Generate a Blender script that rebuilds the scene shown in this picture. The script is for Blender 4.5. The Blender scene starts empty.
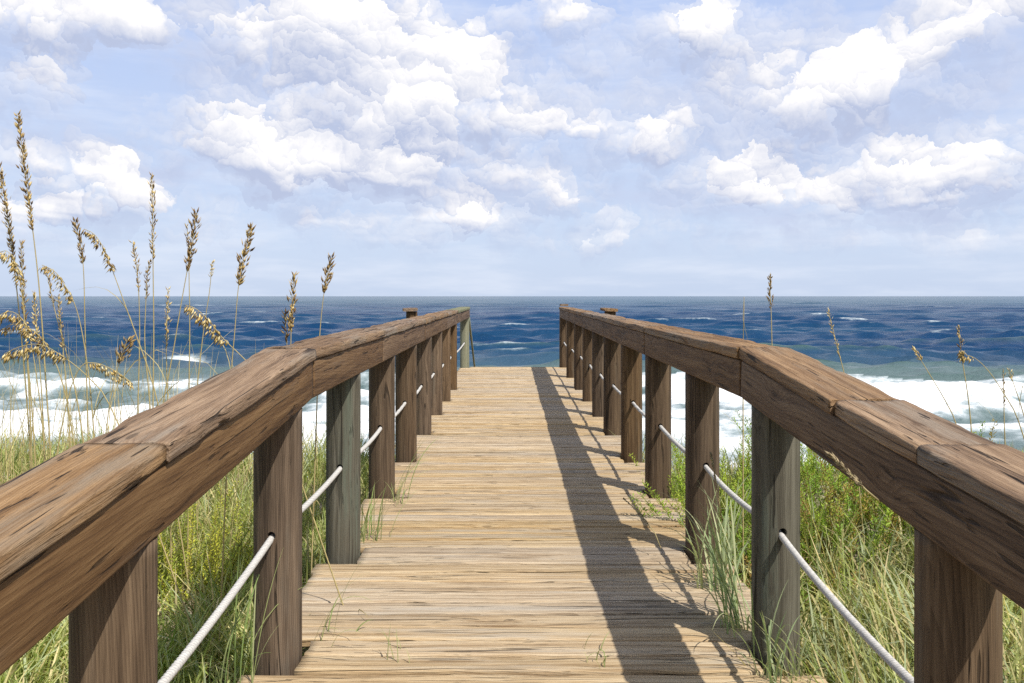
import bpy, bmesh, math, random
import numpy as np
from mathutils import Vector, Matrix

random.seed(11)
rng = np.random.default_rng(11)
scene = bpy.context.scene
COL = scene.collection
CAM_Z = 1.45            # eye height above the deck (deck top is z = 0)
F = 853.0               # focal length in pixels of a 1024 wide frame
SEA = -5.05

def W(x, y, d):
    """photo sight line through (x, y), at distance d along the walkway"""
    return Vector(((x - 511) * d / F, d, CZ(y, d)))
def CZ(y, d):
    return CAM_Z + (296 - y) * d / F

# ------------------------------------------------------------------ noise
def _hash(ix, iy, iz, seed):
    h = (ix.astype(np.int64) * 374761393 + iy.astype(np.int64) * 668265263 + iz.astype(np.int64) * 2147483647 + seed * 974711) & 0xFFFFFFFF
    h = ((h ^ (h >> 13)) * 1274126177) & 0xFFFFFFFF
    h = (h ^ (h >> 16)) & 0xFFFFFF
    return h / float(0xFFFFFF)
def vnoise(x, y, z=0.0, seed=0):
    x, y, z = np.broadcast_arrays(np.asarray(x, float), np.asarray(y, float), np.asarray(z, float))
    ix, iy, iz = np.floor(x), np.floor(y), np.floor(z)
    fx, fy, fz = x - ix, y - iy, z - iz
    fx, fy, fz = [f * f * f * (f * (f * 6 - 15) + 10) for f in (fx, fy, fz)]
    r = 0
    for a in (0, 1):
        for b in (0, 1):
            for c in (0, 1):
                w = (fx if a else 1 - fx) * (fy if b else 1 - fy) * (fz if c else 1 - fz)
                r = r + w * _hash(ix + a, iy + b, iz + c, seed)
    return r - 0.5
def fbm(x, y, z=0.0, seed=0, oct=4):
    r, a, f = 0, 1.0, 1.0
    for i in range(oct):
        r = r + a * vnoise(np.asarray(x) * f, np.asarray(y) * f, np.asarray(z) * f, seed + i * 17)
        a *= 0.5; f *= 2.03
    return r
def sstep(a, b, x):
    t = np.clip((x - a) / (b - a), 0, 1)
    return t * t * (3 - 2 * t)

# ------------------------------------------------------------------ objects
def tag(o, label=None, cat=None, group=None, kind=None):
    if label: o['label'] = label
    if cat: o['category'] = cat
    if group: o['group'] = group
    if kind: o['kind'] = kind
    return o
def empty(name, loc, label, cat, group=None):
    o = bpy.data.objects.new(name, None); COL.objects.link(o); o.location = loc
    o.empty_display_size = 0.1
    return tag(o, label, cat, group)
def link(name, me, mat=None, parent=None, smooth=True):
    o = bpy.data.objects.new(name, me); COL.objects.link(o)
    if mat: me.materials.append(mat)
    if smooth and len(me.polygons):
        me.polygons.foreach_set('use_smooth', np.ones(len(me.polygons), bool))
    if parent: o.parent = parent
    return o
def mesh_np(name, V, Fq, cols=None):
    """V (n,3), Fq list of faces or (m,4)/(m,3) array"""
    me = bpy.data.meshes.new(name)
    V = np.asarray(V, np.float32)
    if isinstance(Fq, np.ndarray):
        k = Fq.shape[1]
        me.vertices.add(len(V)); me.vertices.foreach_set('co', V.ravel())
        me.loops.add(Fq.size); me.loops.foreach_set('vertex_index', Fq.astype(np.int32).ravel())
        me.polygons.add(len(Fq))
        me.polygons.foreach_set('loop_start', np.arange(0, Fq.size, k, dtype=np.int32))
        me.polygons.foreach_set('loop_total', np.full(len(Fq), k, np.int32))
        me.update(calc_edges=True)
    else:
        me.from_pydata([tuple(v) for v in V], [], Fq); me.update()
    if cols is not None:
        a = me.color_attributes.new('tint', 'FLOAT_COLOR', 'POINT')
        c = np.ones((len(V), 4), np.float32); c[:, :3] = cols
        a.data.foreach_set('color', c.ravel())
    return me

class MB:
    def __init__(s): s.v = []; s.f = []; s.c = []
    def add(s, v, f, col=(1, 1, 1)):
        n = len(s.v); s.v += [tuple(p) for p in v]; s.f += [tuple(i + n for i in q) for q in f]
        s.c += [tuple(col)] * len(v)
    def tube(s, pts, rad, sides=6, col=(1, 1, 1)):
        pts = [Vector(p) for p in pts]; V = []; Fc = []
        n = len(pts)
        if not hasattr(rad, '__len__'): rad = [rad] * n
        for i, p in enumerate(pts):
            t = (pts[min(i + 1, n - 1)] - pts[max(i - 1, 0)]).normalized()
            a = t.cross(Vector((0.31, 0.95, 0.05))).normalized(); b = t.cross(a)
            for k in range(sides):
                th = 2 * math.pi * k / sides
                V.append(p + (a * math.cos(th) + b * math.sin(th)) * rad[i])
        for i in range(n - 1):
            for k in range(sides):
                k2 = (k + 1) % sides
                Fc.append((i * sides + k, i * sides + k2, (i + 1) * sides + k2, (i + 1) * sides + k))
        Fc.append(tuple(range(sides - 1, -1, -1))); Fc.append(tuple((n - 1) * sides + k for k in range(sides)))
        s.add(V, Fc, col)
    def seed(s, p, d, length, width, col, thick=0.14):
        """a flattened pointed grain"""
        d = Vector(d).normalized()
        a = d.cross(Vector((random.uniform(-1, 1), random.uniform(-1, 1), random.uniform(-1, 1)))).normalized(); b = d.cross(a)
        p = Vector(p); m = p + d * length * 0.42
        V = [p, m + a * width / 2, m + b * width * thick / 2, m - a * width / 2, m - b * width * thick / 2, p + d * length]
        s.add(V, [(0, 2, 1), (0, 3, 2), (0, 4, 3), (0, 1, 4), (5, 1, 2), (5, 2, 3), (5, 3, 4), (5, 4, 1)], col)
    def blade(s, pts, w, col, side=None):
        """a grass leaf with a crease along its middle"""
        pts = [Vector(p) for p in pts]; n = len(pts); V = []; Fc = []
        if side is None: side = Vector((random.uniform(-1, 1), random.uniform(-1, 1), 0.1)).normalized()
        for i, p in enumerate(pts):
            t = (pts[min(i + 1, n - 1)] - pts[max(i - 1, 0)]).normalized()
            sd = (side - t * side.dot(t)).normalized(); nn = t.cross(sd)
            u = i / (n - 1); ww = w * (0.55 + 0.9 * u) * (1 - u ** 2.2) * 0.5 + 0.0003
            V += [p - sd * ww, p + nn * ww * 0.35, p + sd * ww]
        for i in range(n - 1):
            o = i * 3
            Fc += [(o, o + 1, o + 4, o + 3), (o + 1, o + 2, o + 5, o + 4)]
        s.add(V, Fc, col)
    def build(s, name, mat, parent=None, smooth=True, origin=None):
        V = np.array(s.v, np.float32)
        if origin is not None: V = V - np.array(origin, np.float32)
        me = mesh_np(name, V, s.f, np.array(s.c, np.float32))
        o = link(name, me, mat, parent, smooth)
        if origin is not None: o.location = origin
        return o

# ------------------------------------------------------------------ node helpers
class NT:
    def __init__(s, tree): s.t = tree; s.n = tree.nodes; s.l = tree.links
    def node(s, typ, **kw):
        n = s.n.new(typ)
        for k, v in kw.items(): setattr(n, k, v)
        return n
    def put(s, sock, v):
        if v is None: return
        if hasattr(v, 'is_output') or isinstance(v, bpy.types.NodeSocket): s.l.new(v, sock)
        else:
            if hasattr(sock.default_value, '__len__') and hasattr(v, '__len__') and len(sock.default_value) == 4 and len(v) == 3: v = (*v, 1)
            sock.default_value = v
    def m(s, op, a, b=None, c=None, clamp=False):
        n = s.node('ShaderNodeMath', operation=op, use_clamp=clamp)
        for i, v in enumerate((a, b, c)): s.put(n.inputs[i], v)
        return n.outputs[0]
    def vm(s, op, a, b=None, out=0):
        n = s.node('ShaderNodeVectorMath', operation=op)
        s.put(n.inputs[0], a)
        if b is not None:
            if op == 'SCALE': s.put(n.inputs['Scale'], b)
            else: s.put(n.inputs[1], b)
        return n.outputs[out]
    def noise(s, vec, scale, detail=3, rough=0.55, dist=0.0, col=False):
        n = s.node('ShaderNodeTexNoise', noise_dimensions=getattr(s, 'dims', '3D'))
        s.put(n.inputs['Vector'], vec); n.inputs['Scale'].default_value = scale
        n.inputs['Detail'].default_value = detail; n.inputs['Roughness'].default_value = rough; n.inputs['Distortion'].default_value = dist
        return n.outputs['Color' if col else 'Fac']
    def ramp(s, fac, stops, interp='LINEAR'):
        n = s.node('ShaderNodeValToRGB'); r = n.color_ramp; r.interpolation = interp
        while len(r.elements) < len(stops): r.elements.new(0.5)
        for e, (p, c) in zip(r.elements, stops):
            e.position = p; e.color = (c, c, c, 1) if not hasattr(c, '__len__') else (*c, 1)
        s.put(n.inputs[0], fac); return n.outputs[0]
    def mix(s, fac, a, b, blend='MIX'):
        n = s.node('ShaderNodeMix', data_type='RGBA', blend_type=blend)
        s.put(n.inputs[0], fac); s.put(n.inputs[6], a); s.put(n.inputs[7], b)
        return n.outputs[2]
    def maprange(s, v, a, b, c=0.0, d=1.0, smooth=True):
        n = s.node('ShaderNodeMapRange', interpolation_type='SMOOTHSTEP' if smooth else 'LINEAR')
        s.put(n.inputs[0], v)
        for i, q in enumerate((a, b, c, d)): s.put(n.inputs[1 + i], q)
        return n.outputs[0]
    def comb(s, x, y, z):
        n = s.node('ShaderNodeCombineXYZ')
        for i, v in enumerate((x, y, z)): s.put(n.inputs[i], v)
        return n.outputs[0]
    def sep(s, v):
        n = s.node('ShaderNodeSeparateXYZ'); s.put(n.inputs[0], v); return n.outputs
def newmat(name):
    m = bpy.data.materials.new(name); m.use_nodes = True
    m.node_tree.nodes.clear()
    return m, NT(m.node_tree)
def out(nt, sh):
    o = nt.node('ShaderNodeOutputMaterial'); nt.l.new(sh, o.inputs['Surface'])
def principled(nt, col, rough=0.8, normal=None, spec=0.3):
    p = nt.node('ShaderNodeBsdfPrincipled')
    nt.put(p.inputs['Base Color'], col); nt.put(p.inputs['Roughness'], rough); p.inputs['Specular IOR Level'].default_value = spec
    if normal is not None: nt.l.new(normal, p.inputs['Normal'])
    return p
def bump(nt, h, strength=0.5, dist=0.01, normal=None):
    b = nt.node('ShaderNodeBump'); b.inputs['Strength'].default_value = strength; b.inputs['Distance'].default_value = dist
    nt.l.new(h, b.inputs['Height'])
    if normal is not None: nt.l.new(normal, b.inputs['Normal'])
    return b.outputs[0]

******

# Work to be completed
Return only the lines running from the top of the data to the line that holds "from mathutils import Vector, Matrix". Include both of those lines, but skip the pictures.

# Correct answer
Generate a Blender script that rebuilds the scene shown in this picture. The script is for Blender 4.5. The Blender scene starts empty.
import bpy, bmesh, math, random
import numpy as np
from mathutils import Vector, Matrix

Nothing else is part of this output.